Brookline — Interim senior leadership outlined priorities for the coming year at the Sept. 18 School Committee meeting, emphasizing implementation of the district strategic plan, coordination across departments, and steps to shore up administrative capacity. Superintendent Bella Wong said the district’s strategic plan provides the reference framework for the year’s priorities and that the senior leadership team focused on items they could advance in a single year while laying groundwork for multi‑year work.
Why it matters: The district’s listed priorities frame spending and staffing decisions for the FY‑27 budget cycle and shape what the committee and community will expect the administration to deliver over the next 12–18 months.
Key priorities described: Wong said the administration is prioritizing literacy implementation (K–8), multi‑tiered system of supports (MTSS) professional development, consistent scope and sequence and common assessments in core subjects, and completion of a K–12 vision for the BHS graduate. She said the district will support supervision and evaluation for 100% of educators and highlighted a scheduled set of shared training sessions on supervision and evaluation, led by Rebus Associates with Carol Gregory as instructor.

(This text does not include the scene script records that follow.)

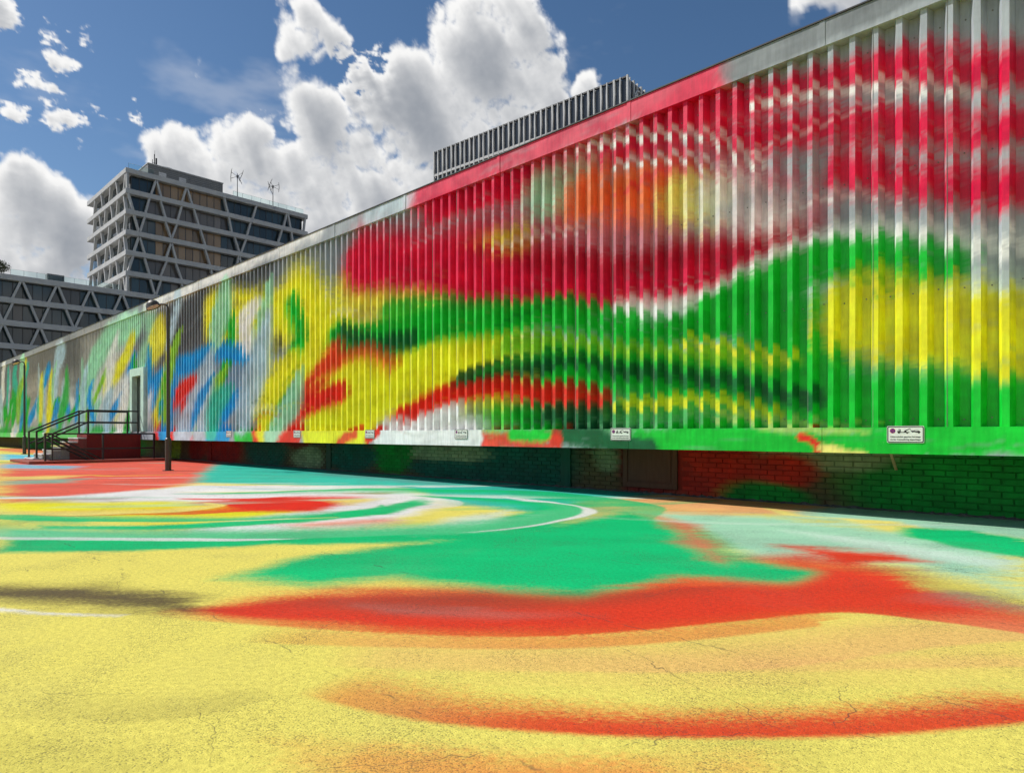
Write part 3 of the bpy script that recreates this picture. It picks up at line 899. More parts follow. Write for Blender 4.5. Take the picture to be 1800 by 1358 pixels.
def make_ground():
    T = 1.2
    vs = []; fs = []; base = 0
    def tile(x0, y0, x1, y1, nx, ny):
        nonlocal base
        gx, gy = np.meshgrid(np.linspace(x0, x1, nx + 1), np.linspace(y0, y1, ny + 1))
        vs.append(np.stack([gx.ravel(), gy.ravel()], 1))
        i = np.arange(nx)[None, :] + (nx + 1) * np.arange(ny)[:, None]
        i = i.ravel()
        q = np.stack([i, i + 1, i + nx + 2, i + nx + 1], 1)
        c = np.stack([(gx[:-1, :-1] + gx[1:, 1:]).ravel() / 2, (gy[:-1, :-1] + gy[1:, 1:]).ravel() / 2], 1)
        keep = ~((c[:, 0] > PIT[0]) & (c[:, 0] < PIT[1]) & (c[:, 1] > PIT[2]) & (c[:, 1] < PIT[3]))
        fs.append(q[keep] + base); base += (nx + 1) * (ny + 1)
    X0, X1, Y0, Y1 = -96.0, 19.2, -19.2, 12.0
    for i in range(round((X1 - X0) / T)):
        for j in range(round((Y1 - Y0) / T)):
            x = X0 + i * T; y = Y0 + j * T
            cx, cy = x + T / 2, y + T / 2
            d = math.hypot(cx, cy)
            fwd = -cx * .692 + cy * .722; rgt = cx * .722 + cy * .692
            seen = fwd > 0 and abs(rgt) < fwd * 1.15 + 2.5
            sp = (.0125 if d < 6.5 else .03 if d < 15 else .06 if d < 34 else .15) if seen else (.10 if d < 9 else .30)
            k = max(1, round(T / sp))
            tile(x, y, x + T, y + T, k, k)
    far = 1500.0
    for x0, y0, x1, y1 in ((-far, Y1, far, far), (-far, -far, far, Y0), (-far, Y0, X0, Y1), (X1, Y0, far, Y1)):
        tile(x0, y0, x1, y1, 1, 1)
    V = np.concatenate(vs); F = np.concatenate(fs)
    z = np.zeros(len(V))
    paint = ground_paint(V[:, 0], V[:, 1])
    g = build('ground', np.column_stack([V, z]), F, M['ground'], None, paint)
    g['kind'] = 'structure'
    return g


make_ground()

# ------------------------------------------------------------------ the hall
hall = empty('exhibition_hall', 'long low hall in sprayed colours, ribbed metal above a recessed brick base', 'building')
TOP = EYE + 5.40
PAR0 = TOP - .33
SK0, SK1 = EYE - .245, EYE + .08
PITCH = .2620
PHASE = .1224 * 9.04              # left edge of an outer face
OUT, FLK = .068, .042
INN = PITCH - OUT - 2 * FLK
DEPTH = .140
S0, S1 = -6.0, 92.0
DOOR = (29.62, 31.40)             # portal along the wall
PORTAL_TOP = EYE + 2.76


def cladding(ribs, z0, z1):
    """folded sheet over several ribs; every fold face carries the colour the spray left on it"""
    vv = []; ff = []; cc = []; base = 0
    for r in ribs:
        sL = PHASE + r * PITCH            # left (far) edge of the outer face
        d = math.hypot(sL, HALL_Y)
        step = .028 if d < 13 else .05 if d < 24 else .10
        nz = max(2, int((z1 - z0) / step))
        zz = np.linspace(z0, z1, nz + 1)
        wob = rng.uniform(-.004, .004); bow = rng.uniform(-.005, .005); dent = rng.uniform(0, 9)
        a = sL + wob
        # corners going right (towards smaller s)
        c = [(sL + FLK + .006, HALL_Y + DEPTH - .002), (a, HALL_Y), (a - OUT, HALL_Y), (a - OUT - FLK, HALL_Y + DEPTH), (sL - OUT - FLK - INN, HALL_Y + DEPTH)]
        shift = (-.08, 0.0, .13, .08)      # the lance swept from the right: side faces caught neighbouring colour
        dz = (.03, 0.0, -.12, -.05)
        for k in range(4):
            (sa, ya), (sb, yb) = c[k], c[k + 1]
            ss = np.array([sa, sb]); yy = np.array([ya, yb])
            S, Z = np.meshgrid(ss, zz); Y, _ = np.meshgrid(yy, zz)
            ripple = bow * np.sin((Z.ravel() - z0) / (z1 - z0) * math.pi) + .0025 * np.sin(Z.ravel() * 2.3 + dent)
            vv.append(np.stack([-S.ravel() + ripple * .4, Y.ravel() + ripple, Z.ravel()], 1))
            i = (np.arange(nz) * 2)
            ff.append(np.stack([i, i + 1, i + 3, i + 2], 1) + base)
            base += 2 * (nz + 1)
            cc.append(np.stack([S.ravel() + shift[k], Z.ravel() + dz[k], np.full(S.size, float(k))], 1))
    V = np.concatenate(vv); F = np.concatenate(ff); Q = np.concatenate(cc)
    col = wall_paint(Q[:, 0], Q[:, 1])
    # thinner coat in the troughs and on the faces turned from the lance
    thin = np.where(Q[:, 2] == 3, .06, np.where(Q[:, 2] == 2, .04, 0.0)) * (1 + 1.2 * fbm(Q[:, 0] * 4, Q[:, 1] * 1.2, 77, 3))
    col = col * (1 - thin[:, None]) + np.array([.17, .17, .165]) * thin[:, None]
    o = build('cladding_panel', V, F, M['clad'], hall, col)
    sa = PHASE + ribs[0] * PITCH
    if math.hypot(sa, HALL_Y) < 16 and sa > 0:                       # screw heads in the troughs and a lap at the sheet edge
        fx = MB()
        for r in ribs:
            sm = PHASE + r * PITCH - OUT - FLK - INN / 2
            for zz in (z0 + .12, z0 + 1.65, z0 + 3.2, z1 - .25):
                x_, y_, z_ = -sm + rng.uniform(-.01, .01), HALL_Y + DEPTH - .006, zz + rng.uniform(-.02, .02)
                fx.prism([(x_ + .009 * math.cos(q * math.pi / 3), z_ + .009 * math.sin(q * math.pi / 3)) for q in range(6)], 'y', y_ - .006, y_ + .004)
        fx.build('screw_heads', M['concrete_dark'], o)['kind'] = 'stuff'
        xe = -(PHASE + ribs[-1] * PITCH) + .006
        MB().box(xe, xe + .005, HALL_Y - .0025, HALL_Y + .003, z0 + .02, z1 - .02).build('sheet_lap', M['concrete_dark'], o)
    return o


r0 = math.ceil((S0 - PHASE) / PITCH); r1 = math.floor((S1 - PHASE) / PITCH)
r = r0
while r < r1:
    k = 1
    def over_door(q):
        a = PHASE + q * PITCH
        return DOOR[0] - .02 < a and a - OUT < DOOR[1] + .02
    n = 3
    group = [q for q in range(r, min(r + n, r1))]
    flags = [over_door(q) for q in group]
    if any(flags) and not all(flags):
        cut = next(i for i in range(1, len(group)) if flags[i] != flags[0])
        group = group[:cut]
    cladding(group, (PORTAL_TOP + .002) if over_door(group[0]) else SK1 - .02, PAR0 + .02)
    r += len(group)


def painted_slab(name, s0, s1, y0, y1, z0, z1, parent, mat, step=.05, bulge=0.0, gain=1.0):
    """a folded metal strip: subdivided front so that it can carry colour, closed box behind"""
    ns = max(1, int((s1 - s0) / step)); nz = max(2, int((z1 - z0) / step))
    vs = []; fs = []; base = 0; qs = []
    def sheet(P, n, m):
        nonlocal base
        vs.append(P)
        i = (np.arange(n)[None, :] + (n + 1) * np.arange(m)[:, None]).ravel()
        fs.append(np.stack([i, i + 1, i + n + 2, i + n + 1], 1) + base); base += (n + 1) * (m + 1)
    S, Z = np.meshgrid(np.linspace(s1, s0, ns + 1), np.linspace(z0, z1, nz + 1))
    sheet(np.stack([-S.ravel(), np.full(S.size, y0), Z.ravel()], 1), ns, nz)
    S2, Y2 = np.meshgrid(np.linspace(s1, s0, ns + 1), np.array([y0, y1]))
    sheet(np.stack([-S2.ravel(), Y2.ravel(), np.full(S2.size, z1)], 1), ns, 1)
    S3, Y3 = np.meshgrid(np.linspace(s1, s0, ns + 1), np.array([y1, y0]))
    sheet(np.stack([-S3.ravel(), Y3.ravel(), np.full(S3.size, z0)], 1), ns, 1)
    Y4, Z4 = np.meshgrid(np.array([y0, y1]), np.array([z0, z1]))
    sheet(np.stack([np.full(4, -s0), Y4.ravel(), Z4.ravel()], 1), 1, 1)
    Y5, Z5 = np.meshgrid(np.array([y1, y0]), np.array([z0, z1]))
    sheet(np.stack([np.full(4, -s1), Y5.ravel(), Z5.ravel()], 1), 1, 1)
    V = np.concatenate(vs); F = np.concatenate(fs)
    col = wall_paint(-V[:, 0], V[:, 2]) * gain
    return build(name, V, F, mat, parent, col)


random_len = random.Random(3)
s = S0
while s < S1:                                                    # fascia below the ribs
    e = min(s + 3.0, S1)
    d = math.hypot(s, 9)
    painted_slab('skirting_panel', s + .003, e - .003, HALL_Y - .045 - random_len.uniform(0, .004), HALL_Y + .20, SK0, SK1, hall, M['clad'], .04 if d < 15 else .08)
    s = e
s = S0
while s < S1:                                                    # parapet flashing with its butt joints
    e = min(s + 3.0, S1)
    d = math.hypot(s, 9)
    p = painted_slab('parapet_flashing', s + .004, e - .004, HALL_Y - .030 - random_len.uniform(0, .006), HALL_Y + .32, PAR0, TOP, hall, M['clad'], .05 if d < 15 else .10)
    painted_slab('joint_cover', e - .035, e + .035, HALL_Y - .041, HALL_Y + .1, PAR0 - .002, TOP + .002, p, M['clad'], .05, gain=1.04)
    MB().box(-e + .004, -s - .004, HALL_Y - .052, HALL_Y + .34, TOP + .003, TOP + .022).build('roof_edge', M['cap'], p)
    s = e
MB().box(-S1, -S0, HALL_Y + .33, HALL_Y + 30, TOP - .25, TOP - .05).build('roof', M['roofing'], hall)
MB().box(-S1, -S0, HALL_Y + .205, BRICK_Y + 1, SK0 + .06, SK0 + .28).build('floor_slab', M['roofing'], hall)
MB().box(-S1, -S0, HALL_Y + .23, HALL_Y + .26, SK0 + .281, PAR0 + .05).build('lining', M['core'], hall)
MB().box(-S0 - .2, -S0, HALL_Y + .21, HALL_Y + 30, .3, TOP - .26).build('end_wall', M['roofing'], hall)
MB().box(-S1, -S1 + .2, HALL_Y + .21, HALL_Y + 30, .3, TOP - .26).build('end_wall', M['roofing'], hall)

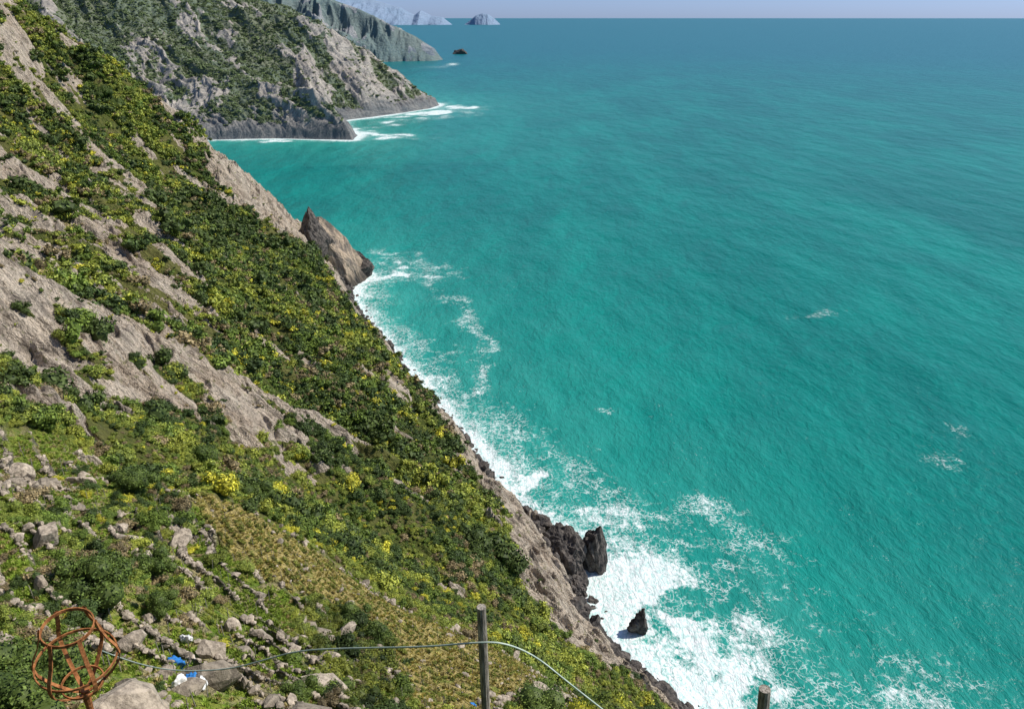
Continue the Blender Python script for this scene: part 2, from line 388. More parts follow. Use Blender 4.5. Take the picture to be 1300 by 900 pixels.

Governance, staffing and data systems: Wong told the committee that turnover and reductions at the senior leadership team level have left gaps the administration must assess and address before building the FY‑27 budget. She said the district lost a key data position and that data‑access and integration across functions (operations, teaching and learning, finance) needs repair and prioritized work to make those systems more fluid and accessible. "We need to affirm system protocols and expectations across all functions," she said.
Training and coordination: The district plans a 6‑hour supervision and evaluation training across 64 leaders in double sessions, with an earlier shared session having taken place Aug. 25. Wong and presenters emphasized shared professional learning and cross‑school collaboration as a way to sustain instructional changes.
Community communications and capacity: Wong said the district lacks a communications director and is temporarily relying on principals, other staff and volunteers to maintain newsletters and website updates. She told the committee the district will “cobble” communications this year while identifying whether and how to restore or reshape roles that were reduced in prior budgets.
Next steps: The administration will continue work on the FY‑27 budget and said it will return to the committee with more specific implementation plans and resource requests, including any recommended restorations of functions or positions.
Ending: Committee members thanked leadership for the clear framing and asked for follow‑up detail on any budget implications and on timelines for system repairs and hires.